=== MATERIAL ===
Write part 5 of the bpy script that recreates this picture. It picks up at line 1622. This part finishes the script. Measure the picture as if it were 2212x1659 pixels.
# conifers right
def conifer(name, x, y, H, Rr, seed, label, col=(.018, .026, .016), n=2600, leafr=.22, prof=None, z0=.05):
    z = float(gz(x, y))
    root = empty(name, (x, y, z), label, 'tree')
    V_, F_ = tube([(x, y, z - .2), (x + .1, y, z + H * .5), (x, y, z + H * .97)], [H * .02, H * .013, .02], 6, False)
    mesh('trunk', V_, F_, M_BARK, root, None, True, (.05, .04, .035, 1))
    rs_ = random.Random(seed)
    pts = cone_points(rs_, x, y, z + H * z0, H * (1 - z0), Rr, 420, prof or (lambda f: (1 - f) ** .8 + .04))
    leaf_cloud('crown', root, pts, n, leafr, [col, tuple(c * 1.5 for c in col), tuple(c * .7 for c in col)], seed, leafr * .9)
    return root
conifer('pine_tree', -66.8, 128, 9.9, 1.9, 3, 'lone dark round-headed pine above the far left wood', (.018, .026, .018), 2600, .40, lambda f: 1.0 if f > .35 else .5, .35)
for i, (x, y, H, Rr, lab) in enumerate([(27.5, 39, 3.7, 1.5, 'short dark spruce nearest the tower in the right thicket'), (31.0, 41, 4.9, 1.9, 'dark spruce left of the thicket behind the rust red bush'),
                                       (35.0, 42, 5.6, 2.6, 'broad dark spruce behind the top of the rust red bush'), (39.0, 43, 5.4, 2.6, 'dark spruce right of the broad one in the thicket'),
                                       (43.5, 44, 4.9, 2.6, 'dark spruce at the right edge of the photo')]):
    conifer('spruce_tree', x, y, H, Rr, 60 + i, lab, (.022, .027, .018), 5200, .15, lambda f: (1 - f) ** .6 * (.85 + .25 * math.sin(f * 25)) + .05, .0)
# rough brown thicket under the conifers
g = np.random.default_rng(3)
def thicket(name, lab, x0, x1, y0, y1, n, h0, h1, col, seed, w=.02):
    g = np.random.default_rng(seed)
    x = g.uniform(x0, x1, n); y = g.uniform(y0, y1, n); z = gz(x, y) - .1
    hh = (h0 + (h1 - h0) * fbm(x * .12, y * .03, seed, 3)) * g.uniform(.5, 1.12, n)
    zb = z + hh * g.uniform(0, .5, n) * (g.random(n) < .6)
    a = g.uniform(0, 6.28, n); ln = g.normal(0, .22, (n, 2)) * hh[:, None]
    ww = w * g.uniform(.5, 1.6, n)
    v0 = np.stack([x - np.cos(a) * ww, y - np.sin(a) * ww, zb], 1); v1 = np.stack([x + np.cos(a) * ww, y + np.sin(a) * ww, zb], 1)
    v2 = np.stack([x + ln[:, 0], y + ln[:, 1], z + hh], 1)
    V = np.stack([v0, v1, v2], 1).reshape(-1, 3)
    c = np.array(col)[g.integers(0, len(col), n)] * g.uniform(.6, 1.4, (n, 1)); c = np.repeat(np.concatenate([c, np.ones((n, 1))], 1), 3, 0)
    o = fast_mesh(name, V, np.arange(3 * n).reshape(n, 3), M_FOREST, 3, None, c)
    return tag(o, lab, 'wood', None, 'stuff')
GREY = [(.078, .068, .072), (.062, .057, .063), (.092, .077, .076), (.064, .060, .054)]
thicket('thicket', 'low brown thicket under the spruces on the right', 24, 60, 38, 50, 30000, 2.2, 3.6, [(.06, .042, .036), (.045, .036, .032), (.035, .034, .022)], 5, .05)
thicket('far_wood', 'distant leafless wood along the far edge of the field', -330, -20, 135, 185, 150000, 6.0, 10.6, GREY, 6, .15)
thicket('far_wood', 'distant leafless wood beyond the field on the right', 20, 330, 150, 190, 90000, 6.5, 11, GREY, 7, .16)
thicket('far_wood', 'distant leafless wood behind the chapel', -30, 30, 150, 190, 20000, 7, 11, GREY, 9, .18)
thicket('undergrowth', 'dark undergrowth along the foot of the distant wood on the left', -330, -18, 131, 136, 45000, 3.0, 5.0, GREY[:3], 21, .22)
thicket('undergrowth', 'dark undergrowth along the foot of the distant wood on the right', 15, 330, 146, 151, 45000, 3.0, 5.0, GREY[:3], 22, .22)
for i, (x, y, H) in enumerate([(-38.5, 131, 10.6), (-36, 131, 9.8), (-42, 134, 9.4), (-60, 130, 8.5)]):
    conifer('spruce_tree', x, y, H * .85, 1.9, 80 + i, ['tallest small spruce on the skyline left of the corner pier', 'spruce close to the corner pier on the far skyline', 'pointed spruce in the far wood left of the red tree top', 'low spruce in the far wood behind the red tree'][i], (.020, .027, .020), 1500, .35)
===
**AIM**.
Extract all lines as given.

**RESPONSE TO THIS TASK**.
Write part 5 of the bpy script that recreates this picture. It picks up at line 1622. This part finishes the script. Measure the picture as if it were 2212x1659 pixels.
# conifers right
def conifer(name, x, y, H, Rr, seed, label, col=(.018, .026, .016), n=2600, leafr=.22, prof=None, z0=.05):
    z = float(gz(x, y))
    root = empty(name, (x, y, z), label, 'tree')
    V_, F_ = tube([(x, y, z - .2), (x + .1, y, z + H * .5), (x, y, z + H * .97)], [H * .02, H * .013, .02], 6, False)
    mesh('trunk', V_, F_, M_BARK, root, None, True, (.05, .04, .035, 1))
    rs_ = random.Random(seed)
    pts = cone_points(rs_, x, y, z + H * z0, H * (1 - z0), Rr, 420, prof or (lambda f: (1 - f) ** .8 + .04))
    leaf_cloud('crown', root, pts, n, leafr, [col, tuple(c * 1.5 for c in col), tuple(c * .7 for c in col)], seed, leafr * .9)
    return root
conifer('pine_tree', -66.8, 128, 9.9, 1.9, 3, 'lone dark round-headed pine above the far left wood', (.018, .026, .018), 2600, .40, lambda f: 1.0 if f > .35 else .5, .35)
for i, (x, y, H, Rr, lab) in enumerate([(27.5, 39, 3.7, 1.5, 'short dark spruce nearest the tower in the right thicket'), (31.0, 41, 4.9, 1.9, 'dark spruce left of the thicket behind the rust red bush'),
                                       (35.0, 42, 5.6, 2.6, 'broad dark spruce behind the top of the rust red bush'), (39.0, 43, 5.4, 2.6, 'dark spruce right of the broad one in the thicket'),
                                       (43.5, 44, 4.9, 2.6, 'dark spruce at the right edge of the photo')]):
    conifer('spruce_tree', x, y, H, Rr, 60 + i, lab, (.022, .027, .018), 5200, .15, lambda f: (1 - f) ** .6 * (.85 + .25 * math.sin(f * 25)) + .05, .0)
# rough brown thicket under the conifers
g = np.random.default_rng(3)
def thicket(name, lab, x0, x1, y0, y1, n, h0, h1, col, seed, w=.02):
    g = np.random.default_rng(seed)
    x = g.uniform(x0, x1, n); y = g.uniform(y0, y1, n); z = gz(x, y) - .1
    hh = (h0 + (h1 - h0) * fbm(x * .12, y * .03, seed, 3)) * g.uniform(.5, 1.12, n)
    zb = z + hh * g.uniform(0, .5, n) * (g.random(n) < .6)
    a = g.uniform(0, 6.28, n); ln = g.normal(0, .22, (n, 2)) * hh[:, None]
    ww = w * g.uniform(.5, 1.6, n)
    v0 = np.stack([x - np.cos(a) * ww, y - np.sin(a) * ww, zb], 1); v1 = np.stack([x + np.cos(a) * ww, y + np.sin(a) * ww, zb], 1)
    v2 = np.stack([x + ln[:, 0], y + ln[:, 1], z + hh], 1)
    V = np.stack([v0, v1, v2], 1).reshape(-1, 3)
    c = np.array(col)[g.integers(0, len(col), n)] * g.uniform(.6, 1.4, (n, 1)); c = np.repeat(np.concatenate([c, np.ones((n, 1))], 1), 3, 0)
    o = fast_mesh(name, V, np.arange(3 * n).reshape(n, 3), M_FOREST, 3, None, c)
    return tag(o, lab, 'wood', None, 'stuff')
GREY = [(.078, .068, .072), (.062, .057, .063), (.092, .077, .076), (.064, .060, .054)]
thicket('thicket', 'low brown thicket under the spruces on the right', 24, 60, 38, 50, 30000, 2.2, 3.6, [(.06, .042, .036), (.045, .036, .032), (.035, .034, .022)], 5, .05)
thicket('far_wood', 'distant leafless wood along the far edge of the field', -330, -20, 135, 185, 150000, 6.0, 10.6, GREY, 6, .15)
thicket('far_wood', 'distant leafless wood beyond the field on the right', 20, 330, 150, 190, 90000, 6.5, 11, GREY, 7, .16)
thicket('far_wood', 'distant leafless wood behind the chapel', -30, 30, 150, 190, 20000, 7, 11, GREY, 9, .18)
thicket('undergrowth', 'dark undergrowth along the foot of the distant wood on the left', -330, -18, 131, 136, 45000, 3.0, 5.0, GREY[:3], 21, .22)
thicket('undergrowth', 'dark undergrowth along the foot of the distant wood on the right', 15, 330, 146, 151, 45000, 3.0, 5.0, GREY[:3], 22, .22)
for i, (x, y, H) in enumerate([(-38.5, 131, 10.6), (-36, 131, 9.8), (-42, 134, 9.4), (-60, 130, 8.5)]):
    conifer('spruce_tree', x, y, H * .85, 1.9, 80 + i, ['tallest small spruce on the skyline left of the corner pier', 'spruce close to the corner pier on the far skyline', 'pointed spruce in the far wood left of the red tree top', 'low spruce in the far wood behind the red tree'][i], (.020, .027, .020), 1500, .35)